In the following video, Samvel Karapetyan, who heads the Yerevan branch of the NGO Research on Armenian Architecture, recounts his first visit to Ani in 2000 and what he and his team experienced when they felt the force of explosions emanating from a touf stone quarry across the Akhourian River in Armenia.

Karapetyan and his team had joined a pilgrimage organized by Archbishop Mesrob Ashjian, now deceased.

Karapetyan relates that he was approached by Turkish police and soldiers who requested that he return to Armenia and urge the government to stop such explosions that were damaging Ani.

The Armenian researcher says he first thought this to be a ploy by the Turks but after feeling the power of two blasts in the span of thirty minutes, he was convinced that the explosions were indeed causing damage to Ani.

He even convinced Turkish police to allow him to take photos of the smoke rising over the touf quarry on the Armenian side of the border.

Karapetyan points out that even though, during his several subsequent trips to Ani, he has witnessed the premeditated and wanton destruction of Ani’s architectural legacy by the Turks, the fact that Armenia continued the quarry explosions till 2004-2005 played into the hands of Turkey.

“Whenever we protested their destructive actions, the Turks always countered by pointing to our own negligent actions,” Karapetyan notes in the video, adding that this just goes to prove that Armenia, and many Armenians, are less than sincere when they speak about the need to protect and preserve their own cultural patrimony.

Comments (1)

Steve
Why has it taken you 12 years to say this, Samvel?
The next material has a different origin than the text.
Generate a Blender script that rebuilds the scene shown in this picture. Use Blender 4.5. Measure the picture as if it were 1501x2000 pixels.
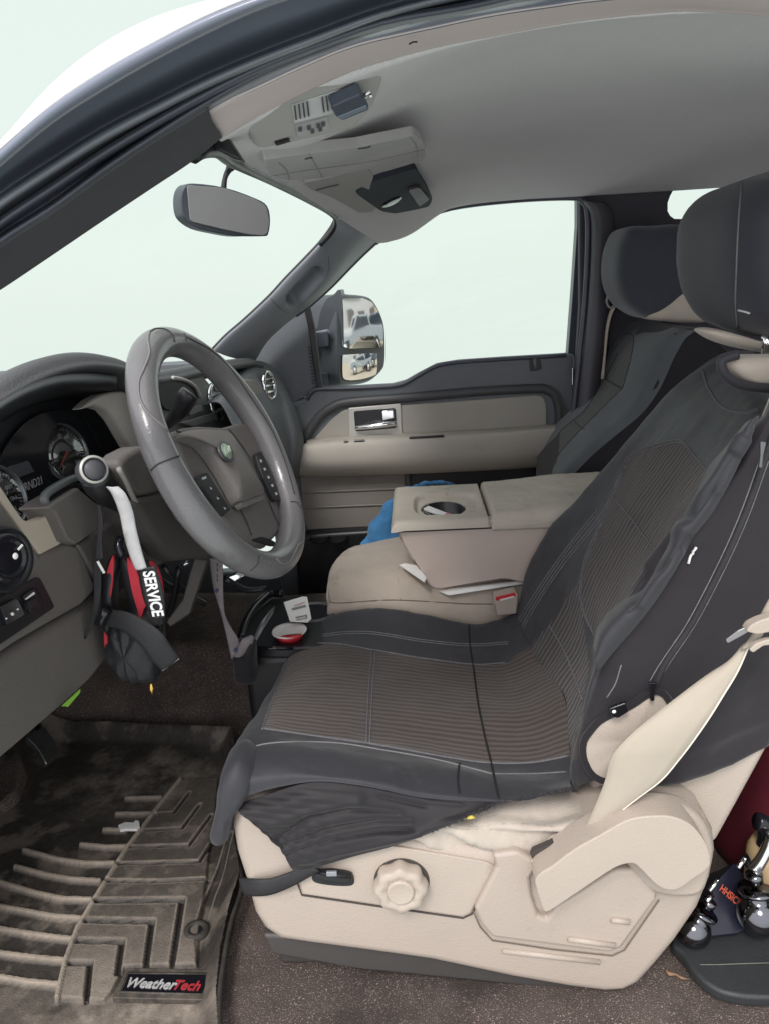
import bpy, math, random
import numpy as np
from mathutils import Vector, Matrix, noise as mnoise
from mathutils.bvhtree import BVHTree
random.seed(4)
for o in list(bpy.data.objects): bpy.data.objects.remove(o)
S = bpy.context.scene
COL = S.collection
# ---------------------------------------------------------------- camera
FPX = 1444.0; ROLL = 0.06; PITCH = math.radians(17); YAW = math.radians(3)
CF = np.array([-math.sin(YAW)*math.cos(PITCH), math.cos(YAW)*math.cos(PITCH), -math.sin(PITCH)])
_r0 = np.array([math.cos(YAW), math.sin(YAW), 0.0]); _u0 = np.cross(_r0, CF)
CU = _u0*math.cos(ROLL)+_r0*math.sin(ROLL); CR = _r0*math.cos(ROLL)-_u0*math.sin(ROLL)
CC = np.array([0.0, 0.0, 1.0])
cd = bpy.data.cameras.new('camera'); cam = bpy.data.objects.new('camera', cd); COL.objects.link(cam)
cd.sensor_fit = 'VERTICAL'; cd.sensor_height = 36; cd.sensor_width = 27; cd.lens = FPX/2000*36
cd.clip_start = 0.02; cd.clip_end = 500
cam.matrix_world = Matrix(((CR[0], CU[0], -CF[0], CC[0]), (CR[1], CU[1], -CF[1], CC[1]), (CR[2], CU[2], -CF[2], CC[2]), (0, 0, 0, 1)))
S.camera = cam
# ---------------------------------------------------------------- sky and sun (overcast, brightest behind the camera)
W = bpy.data.worlds.new("World"); S.world = W; W.use_nodes = True
nt = W.node_tree; nt.nodes.clear()
SUN_EL = math.radians(50); SUN_DIR = Vector((-0.30, -0.95, 0.0)).normalized()   # towards the sun
out = nt.nodes.new('ShaderNodeOutputWorld'); add = nt.nodes.new('ShaderNodeMixShader'); add.inputs[0].default_value = 0.88
b1 = nt.nodes.new('ShaderNodeBackground'); b2 = nt.nodes.new('ShaderNodeBackground')
sky = nt.nodes.new('ShaderNodeTexSky'); sky.sky_type = 'NISHITA'; sky.sun_disc = False
sky.sun_elevation = SUN_EL; sky.sun_rotation = math.atan2(SUN_DIR.x, SUN_DIR.y)
nt.links.new(sky.outputs[0], b1.inputs[0]); b1.inputs[1].default_value = 0.05
# cloud cover: even pale layer that grows brighter towards the veiled sun and the zenith
tc = nt.nodes.new('ShaderNodeTexCoord')
vd = nt.nodes.new('ShaderNodeVectorMath'); vd.operation = 'DOT_PRODUCT'
vd.inputs[1].default_value = (SUN_DIR.x*0.8, SUN_DIR.y*0.8, 0.6)
nt.links.new(tc.outputs['Generated'], vd.inputs[0])
mr = nt.nodes.new('ShaderNodeMapRange'); mr.interpolation_type = 'SMOOTHSTEP'
mr.inputs['From Min'].default_value = 0.0; mr.inputs['From Max'].default_value = 0.9
mr.inputs['To Min'].default_value = 0.0; mr.inputs['To Max'].default_value = 1.0
nt.links.new(vd.outputs['Value'], mr.inputs['Value'])
mx = nt.nodes.new('ShaderNodeMix'); mx.data_type = 'RGBA'
mx.inputs['A'].default_value = (0.760, 0.855, 0.795, 1); mx.inputs['B'].default_value = (1.55, 1.53, 1.60, 1)
nt.links.new(mr.outputs[0], mx.inputs['Factor']); nt.links.new(mx.outputs['Result'], b2.inputs[0]); b2.inputs[1].default_value = 1.0
nt.links.new(b1.outputs[0], add.inputs[1]); nt.links.new(b2.outputs[0], add.inputs[2]); nt.links.new(add.outputs[0], out.inputs[0])
sd = bpy.data.lights.new('sun', 'SUN'); sd.energy = 2.0; sd.angle = math.radians(18); sd.color = (1, .96, .92)
sun = bpy.data.objects.new('sun', sd); COL.objects.link(sun)
sv = Vector((SUN_DIR.x*math.cos(SUN_EL), SUN_DIR.y*math.cos(SUN_EL), math.sin(SUN_EL)))
sun.rotation_euler = sv.to_track_quat('Z', 'Y').to_euler(); sun.location = (0, -3, 3)
S.view_settings.view_transform = 'Standard'; S.view_settings.look = 'None'; S.view_settings.gamma = 1
S.view_settings.use_curve_mapping = False; S.view_settings.exposure = 0.25
S.cycles.max_bounces = 8; S.cycles.transparent_max_bounces = 12

# ---------------------------------------------------------------- sight lines
def ray(u, v): return CF*FPX + CR*(u-750.5) - CU*(v-1000)
def PY(u, v, Y): d = ray(u, v); return CC+d*(Y/d[1])
def PZ(u, v, Z): d = ray(u, v); return CC+d*((Z-CC[2])/d[2])
def PX(u, v, X): d = ray(u, v); return CC+d*((X-CC[0])/d[0])
def PP(u, v, o, n):
    d = ray(u, v); n = np.array(n, float); return CC+d*(np.dot(np.array(o)-CC, n)/np.dot(d, n))
def plane3(a, b, c):
    n = np.cross(b-a, c-a); return a, n/np.linalg.norm(n)
def prj(P):
    d = np.asarray(P)-CC; k = d@CF
    return np.stack([750.5+FPX*(d@CR)/k, 1000-FPX*(d@CU)/k], -1)

# ---------------------------------------------------------------- curves
def crs(P, n, closed=False):
    P = np.asarray(P, float); k = len(P)
    if closed: Q = np.concatenate([P[-1:], P, P[:2]]); segs = k
    else: Q = np.concatenate([2*P[:1]-P[1:2], P, 2*P[-1:]-P[-2:-1]]); segs = k-1
    o = []
    for i in range(segs):
        p0, p1, p2, p3 = Q[i], Q[i+1], Q[i+2], Q[i+3]
        for j in range(n):
            t = j/n
            o.append(.5*((2*p1)+(-p0+p2)*t+(2*p0-5*p1+4*p2-p3)*t*t+(-p0+3*p1-3*p2+p3)*t**3))
    if not closed: o.append(P[-1])
    return np.array(o)
def sm(pts, n=4): return [tuple(p) for p in crs(pts, n, True)]
def rnd(pts, r, n=4):
    """closed outline (2d) with corners cut by small arcs; straight edges stay straight"""
    P = np.asarray(pts, float); k = len(P); o = []
    for i in range(k):
        a, b, c = P[i-1], P[i], P[(i+1) % k]
        da = np.linalg.norm(a-b); dc = np.linalg.norm(c-b)
        ra = min(r, da*.45); rc = min(r, dc*.45)
        s = b+(a-b)/da*ra; e = b+(c-b)/dc*rc
        for j in range(n+1):
            t = j/n; o.append((1-t)**2*s+2*t*(1-t)*b+t*t*e)
    return [tuple(p) for p in o]
def inpoly(x, y, poly):
    x = np.asarray(x); y = np.asarray(y); r = np.zeros(x.shape, bool); n = len(poly)
    for i in range(n):
        x1, y1 = poly[i]; x2, y2 = poly[(i+1) % n]
        c = ((y1 > y) != (y2 > y)) & (x < (x2-x1)*(y-y1)/((y2-y1) if y2 != y1 else 1e-9)+x1)
        r ^= c
    return r
def dpoly(x, y, pl):
    """distance to an open polyline"""
    d = np.full(np.shape(x), 1e9)
    for i in range(len(pl)-1):
        ax, ay = pl[i]; bx, by = pl[i+1]; L = (bx-ax)**2+(by-ay)**2+1e-12
        t = np.clip(((x-ax)*(bx-ax)+(y-ay)*(by-ay))/L, 0, 1)
        d = np.minimum(d, np.hypot(x-ax-t*(bx-ax), y-ay-t*(by-ay)))
    return d
def sst(x, a, b):
    t = np.clip((x-a)/(b-a), 0, 1); return t*t*(3-2*t)
def fbm(x, y, z=0.0, s=1.0):
    return np.array([mnoise.fractal((float(a)*s, float(b)*s, z), 0.6, 2.0, 4) for a, b in zip(np.ravel(x), np.ravel(y))]).reshape(np.shape(x))

# ---------------------------------------------------------------- materials
MATS = {}
def mat(name, col, rough=.6, bump=.0, bs=300., var=.15, vs=6., col2=None, metal=0., coat=0., sheen=0., spec=.5, speck=None, dirt=None, emit=0):
    if name in MATS: return MATS[name]
    m = bpy.data.materials.new(name); m.use_nodes = True; n = m.node_tree; L = n.links
    p = n.nodes['Principled BSDF']
    tc = n.nodes.new('ShaderNodeTexCoord')
    no = n.nodes.new('ShaderNodeTexNoise'); no.inputs['Scale'].default_value = vs; no.inputs['Detail'].default_value = 6; no.inputs['Roughness'].default_value = .6
    L.new(tc.outputs['Object'], no.inputs['Vector'])
    rp = n.nodes.new('ShaderNodeMapRange'); rp.inputs['From Min'].default_value = .35; rp.inputs['From Max'].default_value = .68
    L.new(no.outputs[0], rp.inputs['Value'])
    mixn = n.nodes.new('ShaderNodeMix'); mixn.data_type = 'RGBA'
    c2 = col2 or tuple(c*(1-var) for c in col)
    mixn.inputs['A'].default_value = (*col, 1); mixn.inputs['B'].default_value = (*c2, 1)
    L.new(rp.outputs[0], mixn.inputs['Factor']); last = mixn.outputs['Result']
    if speck:                                   # (colour, scale, threshold)
        sc, ss, th = speck
        n2 = n.nodes.new('ShaderNodeTexNoise'); n2.inputs['Scale'].default_value = ss; n2.inputs['Detail'].default_value = 2
        L.new(tc.outputs['Object'], n2.inputs['Vector'])
        r2 = n.nodes.new('ShaderNodeMapRange'); r2.inputs['From Min'].default_value = th; r2.inputs['From Max'].default_value = th+.06
        L.new(n2.outputs[0], r2.inputs['Value'])
        m2 = n.nodes.new('ShaderNodeMix'); m2.data_type = 'RGBA'; m2.inputs['B'].default_value = (*sc, 1)
        L.new(last, m2.inputs['A']); L.new(r2.outputs[0], m2.inputs['Factor']); last = m2.outputs['Result']
    if dirt:                                    # (colour, scale, threshold, amount)
        sc, ss, th, am = dirt
        n2 = n.nodes.new('ShaderNodeTexNoise'); n2.inputs['Scale'].default_value = ss; n2.inputs['Detail'].default_value = 8; n2.inputs['Roughness'].default_value = .7
        L.new(tc.outputs['Object'], n2.inputs['Vector'])
        r2 = n.nodes.new('ShaderNodeMapRange'); r2.inputs['From Min'].default_value = th; r2.inputs['From Max'].default_value = th+.12; r2.inputs['To Max'].default_value = am
        L.new(n2.outputs[0], r2.inputs['Value'])
        m2 = n.nodes.new('ShaderNodeMix'); m2.data_type = 'RGBA'; m2.inputs['B'].default_value = (*sc, 1)
        L.new(last, m2.inputs['A']); L.new(r2.outputs[0], m2.inputs['Factor']); last = m2.outputs['Result']
    L.new(last, p.inputs['Base Color'])
    rr = n.nodes.new('ShaderNodeMapRange'); rr.inputs['To Min'].default_value = max(rough-.07, 0); rr.inputs['To Max'].default_value = min(rough+.07, 1)
    L.new(no.outputs[0], rr.inputs['Value']); L.new(rr.outputs[0], p.inputs['Roughness'])
    p.inputs['Metallic'].default_value = metal; p.inputs['Coat Weight'].default_value = coat
    p.inputs['Sheen Weight'].default_value = sheen; p.inputs['Specular IOR Level'].default_value = spec
    if bump:
        nb = n.nodes.new('ShaderNodeTexNoise'); nb.inputs['Scale'].default_value = bs; nb.inputs['Detail'].default_value = 3
        L.new(tc.outputs['Object'], nb.inputs['Vector'])
        bp = n.nodes.new('ShaderNodeBump'); bp.inputs['Strength'].default_value = bump; bp.inputs['Distance'].default_value = .002
        L.new(nb.outputs[0], bp.inputs['Height']); L.new(bp.outputs[0], p.inputs['Normal'])
    if emit:
        p.inputs['Emission Color'].default_value = (*col, 1); p.inputs['Emission Strength'].default_value = emit
    MATS[name] = m; return m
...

I remember I tried in 2001 to bring the matter up with some visiting bigwig Armenian priests (during the important 2001 pilgrimage to Ani) and was pointedly ignored - they actually walked away from me in mid-conversation. And what about the owners of this quarry? Who are they? Let's name them. The quarrying DID NOT stop in 2005 - it still continues and has been vastly expanded so that it now covers some 12 separate quarrying sites opposite the historical monument sites of Ani, Hormos, and Magazbert.